DIRECTION:
Print each of the entries exactly, leaving nothing out.

____ SUPPLIED MATERIAL

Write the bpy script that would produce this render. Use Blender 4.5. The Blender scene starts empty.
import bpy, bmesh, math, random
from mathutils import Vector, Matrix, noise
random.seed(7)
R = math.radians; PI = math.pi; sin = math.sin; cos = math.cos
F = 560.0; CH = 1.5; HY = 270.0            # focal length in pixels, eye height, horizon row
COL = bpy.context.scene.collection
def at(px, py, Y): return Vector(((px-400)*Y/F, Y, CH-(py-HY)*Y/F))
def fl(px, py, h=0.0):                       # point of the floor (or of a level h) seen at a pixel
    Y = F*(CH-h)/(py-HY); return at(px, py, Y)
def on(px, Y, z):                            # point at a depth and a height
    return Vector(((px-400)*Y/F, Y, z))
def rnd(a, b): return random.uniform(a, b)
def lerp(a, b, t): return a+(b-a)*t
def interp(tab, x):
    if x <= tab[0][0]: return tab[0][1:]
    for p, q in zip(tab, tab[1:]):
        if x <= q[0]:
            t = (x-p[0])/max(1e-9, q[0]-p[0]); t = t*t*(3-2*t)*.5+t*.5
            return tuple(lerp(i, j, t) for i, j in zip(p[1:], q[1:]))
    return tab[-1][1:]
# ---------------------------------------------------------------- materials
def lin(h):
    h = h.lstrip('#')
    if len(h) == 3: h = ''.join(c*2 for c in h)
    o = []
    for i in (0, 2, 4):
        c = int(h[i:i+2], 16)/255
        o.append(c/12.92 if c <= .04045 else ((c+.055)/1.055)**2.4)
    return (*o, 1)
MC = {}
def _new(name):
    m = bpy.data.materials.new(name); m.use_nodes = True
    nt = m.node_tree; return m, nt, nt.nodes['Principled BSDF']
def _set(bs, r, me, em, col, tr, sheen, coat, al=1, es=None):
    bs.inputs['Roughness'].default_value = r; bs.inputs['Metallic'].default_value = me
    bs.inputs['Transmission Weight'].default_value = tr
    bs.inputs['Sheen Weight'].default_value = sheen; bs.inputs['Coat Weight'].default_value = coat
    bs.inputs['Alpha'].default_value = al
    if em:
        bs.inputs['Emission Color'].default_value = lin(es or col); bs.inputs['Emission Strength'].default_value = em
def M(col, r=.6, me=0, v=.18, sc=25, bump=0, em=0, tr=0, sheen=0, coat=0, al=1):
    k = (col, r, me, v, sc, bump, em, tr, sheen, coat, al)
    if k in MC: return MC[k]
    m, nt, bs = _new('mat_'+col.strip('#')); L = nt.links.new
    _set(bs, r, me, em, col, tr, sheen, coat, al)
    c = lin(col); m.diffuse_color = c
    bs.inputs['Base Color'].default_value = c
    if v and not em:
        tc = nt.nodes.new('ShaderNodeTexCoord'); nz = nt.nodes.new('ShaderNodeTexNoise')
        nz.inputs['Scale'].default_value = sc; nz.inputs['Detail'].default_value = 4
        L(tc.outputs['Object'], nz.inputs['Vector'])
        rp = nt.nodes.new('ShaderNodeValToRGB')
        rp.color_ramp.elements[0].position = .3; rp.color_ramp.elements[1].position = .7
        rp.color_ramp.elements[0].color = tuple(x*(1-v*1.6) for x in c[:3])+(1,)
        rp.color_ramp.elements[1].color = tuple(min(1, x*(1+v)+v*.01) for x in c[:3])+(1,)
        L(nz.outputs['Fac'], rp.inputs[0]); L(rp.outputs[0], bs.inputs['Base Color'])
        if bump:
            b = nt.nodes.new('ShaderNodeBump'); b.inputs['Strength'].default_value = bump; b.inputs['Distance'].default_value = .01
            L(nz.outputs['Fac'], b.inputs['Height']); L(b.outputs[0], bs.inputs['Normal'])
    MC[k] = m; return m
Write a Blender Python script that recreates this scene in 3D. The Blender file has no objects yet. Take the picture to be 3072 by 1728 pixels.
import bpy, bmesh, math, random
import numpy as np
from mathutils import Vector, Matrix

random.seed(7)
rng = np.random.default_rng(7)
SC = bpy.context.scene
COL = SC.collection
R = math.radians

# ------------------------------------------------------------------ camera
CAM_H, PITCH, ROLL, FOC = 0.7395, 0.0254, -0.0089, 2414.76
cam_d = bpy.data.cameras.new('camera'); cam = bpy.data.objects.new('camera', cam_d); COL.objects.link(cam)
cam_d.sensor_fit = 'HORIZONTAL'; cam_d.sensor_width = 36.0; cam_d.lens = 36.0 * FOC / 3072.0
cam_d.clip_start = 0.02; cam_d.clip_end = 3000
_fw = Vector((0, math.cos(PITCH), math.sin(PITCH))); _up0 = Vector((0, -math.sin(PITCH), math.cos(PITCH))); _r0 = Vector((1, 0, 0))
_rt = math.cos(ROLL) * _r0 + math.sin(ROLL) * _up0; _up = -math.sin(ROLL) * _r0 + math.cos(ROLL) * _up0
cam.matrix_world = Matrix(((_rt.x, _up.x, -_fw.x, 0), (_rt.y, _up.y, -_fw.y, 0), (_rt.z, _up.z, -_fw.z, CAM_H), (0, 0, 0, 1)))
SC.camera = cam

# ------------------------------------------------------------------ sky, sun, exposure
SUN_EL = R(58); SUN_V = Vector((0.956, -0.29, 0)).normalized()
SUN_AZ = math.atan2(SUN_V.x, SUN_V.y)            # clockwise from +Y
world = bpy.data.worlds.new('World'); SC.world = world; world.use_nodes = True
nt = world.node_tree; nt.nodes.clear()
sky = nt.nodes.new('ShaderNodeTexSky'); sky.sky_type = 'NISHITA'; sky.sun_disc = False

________

TASK RESULT:
Write the bpy script that would produce this render. Use Blender 4.5. The Blender scene starts empty.
import bpy, bmesh, math, random
from mathutils import Vector, Matrix, noise
random.seed(7)
R = math.radians; PI = math.pi; sin = math.sin; cos = math.cos
F = 560.0; CH = 1.5; HY = 270.0            # focal length in pixels, eye height, horizon row
COL = bpy.context.scene.collection
def at(px, py, Y): return Vector(((px-400)*Y/F, Y, CH-(py-HY)*Y/F))
def fl(px, py, h=0.0):                       # point of the floor (or of a level h) seen at a pixel
    Y = F*(CH-h)/(py-HY); return at(px, py, Y)
def on(px, Y, z):                            # point at a depth and a height
    return Vector(((px-400)*Y/F, Y, z))
def rnd(a, b): return random.uniform(a, b)
def lerp(a, b, t): return a+(b-a)*t
def interp(tab, x):
    if x <= tab[0][0]: return tab[0][1:]
    for p, q in zip(tab, tab[1:]):
        if x <= q[0]:
            t = (x-p[0])/max(1e-9, q[0]-p[0]); t = t*t*(3-2*t)*.5+t*.5
            return tuple(lerp(i, j, t) for i, j in zip(p[1:], q[1:]))
    return tab[-1][1:]
# ---------------------------------------------------------------- materials
def lin(h):
    h = h.lstrip('#')
    if len(h) == 3: h = ''.join(c*2 for c in h)
    o = []
    for i in (0, 2, 4):
        c = int(h[i:i+2], 16)/255
        o.append(c/12.92 if c <= .04045 else ((c+.055)/1.055)**2.4)
    return (*o, 1)
MC = {}
def _new(name):
    m = bpy.data.materials.new(name); m.use_nodes = True
    nt = m.node_tree; return m, nt, nt.nodes['Principled BSDF']
def _set(bs, r, me, em, col, tr, sheen, coat, al=1, es=None):
    bs.inputs['Roughness'].default_value = r; bs.inputs['Metallic'].default_value = me
    bs.inputs['Transmission Weight'].default_value = tr
    bs.inputs['Sheen Weight'].default_value = sheen; bs.inputs['Coat Weight'].default_value = coat
    bs.inputs['Alpha'].default_value = al
    if em:
        bs.inputs['Emission Color'].default_value = lin(es or col); bs.inputs['Emission Strength'].default_value = em
def M(col, r=.6, me=0, v=.18, sc=25, bump=0, em=0, tr=0, sheen=0, coat=0, al=1):
    k = (col, r, me, v, sc, bump, em, tr, sheen, coat, al)
    if k in MC: return MC[k]
    m, nt, bs = _new('mat_'+col.strip('#')); L = nt.links.new
    _set(bs, r, me, em, col, tr, sheen, coat, al)
    c = lin(col); m.diffuse_color = c
    bs.inputs['Base Color'].default_value = c
    if v and not em:
        tc = nt.nodes.new('ShaderNodeTexCoord'); nz = nt.nodes.new('ShaderNodeTexNoise')
        nz.inputs['Scale'].default_value = sc; nz.inputs['Detail'].default_value = 4
        L(tc.outputs['Object'], nz.inputs['Vector'])
        rp = nt.nodes.new('ShaderNodeValToRGB')
        rp.color_ramp.elements[0].position = .3; rp.color_ramp.elements[1].position = .7
        rp.color_ramp.elements[0].color = tuple(x*(1-v*1.6) for x in c[:3])+(1,)
        rp.color_ramp.elements[1].color = tuple(min(1, x*(1+v)+v*.01) for x in c[:3])+(1,)
        L(nz.outputs['Fac'], rp.inputs[0]); L(rp.outputs[0], bs.inputs['Base Color'])
        if bump:
            b = nt.nodes.new('ShaderNodeBump'); b.inputs['Strength'].default_value = bump; b.inputs['Distance'].default_value = .01
            L(nz.outputs['Fac'], b.inputs['Height']); L(b.outputs[0], bs.inputs['Normal'])
    MC[k] = m; return m
Write a Blender Python script that recreates this scene in 3D. The Blender file has no objects yet. Take the picture to be 3072 by 1728 pixels.
import bpy, bmesh, math, random
import numpy as np
from mathutils import Vector, Matrix

random.seed(7)
rng = np.random.default_rng(7)
SC = bpy.context.scene
COL = SC.collection
R = math.radians

# ------------------------------------------------------------------ camera
CAM_H, PITCH, ROLL, FOC = 0.7395, 0.0254, -0.0089, 2414.76
cam_d = bpy.data.cameras.new('camera'); cam = bpy.data.objects.new('camera', cam_d); COL.objects.link(cam)
cam_d.sensor_fit = 'HORIZONTAL'; cam_d.sensor_width = 36.0; cam_d.lens = 36.0 * FOC / 3072.0
cam_d.clip_start = 0.02; cam_d.clip_end = 3000
_fw = Vector((0, math.cos(PITCH), math.sin(PITCH))); _up0 = Vector((0, -math.sin(PITCH), math.cos(PITCH))); _r0 = Vector((1, 0, 0))
_rt = math.cos(ROLL) * _r0 + math.sin(ROLL) * _up0; _up = -math.sin(ROLL) * _r0 + math.cos(ROLL) * _up0
cam.matrix_world = Matrix(((_rt.x, _up.x, -_fw.x, 0), (_rt.y, _up.y, -_fw.y, 0), (_rt.z, _up.z, -_fw.z, CAM_H), (0, 0, 0, 1)))
SC.camera = cam

# ------------------------------------------------------------------ sky, sun, exposure
SUN_EL = R(58); SUN_V = Vector((0.956, -0.29, 0)).normalized()
SUN_AZ = math.atan2(SUN_V.x, SUN_V.y)            # clockwise from +Y
world = bpy.data.worlds.new('World'); SC.world = world; world.use_nodes = True
nt = world.node_tree; nt.nodes.clear()
sky = nt.nodes.new('ShaderNodeTexSky'); sky.sky_type = 'NISHITA'; sky.sun_disc = False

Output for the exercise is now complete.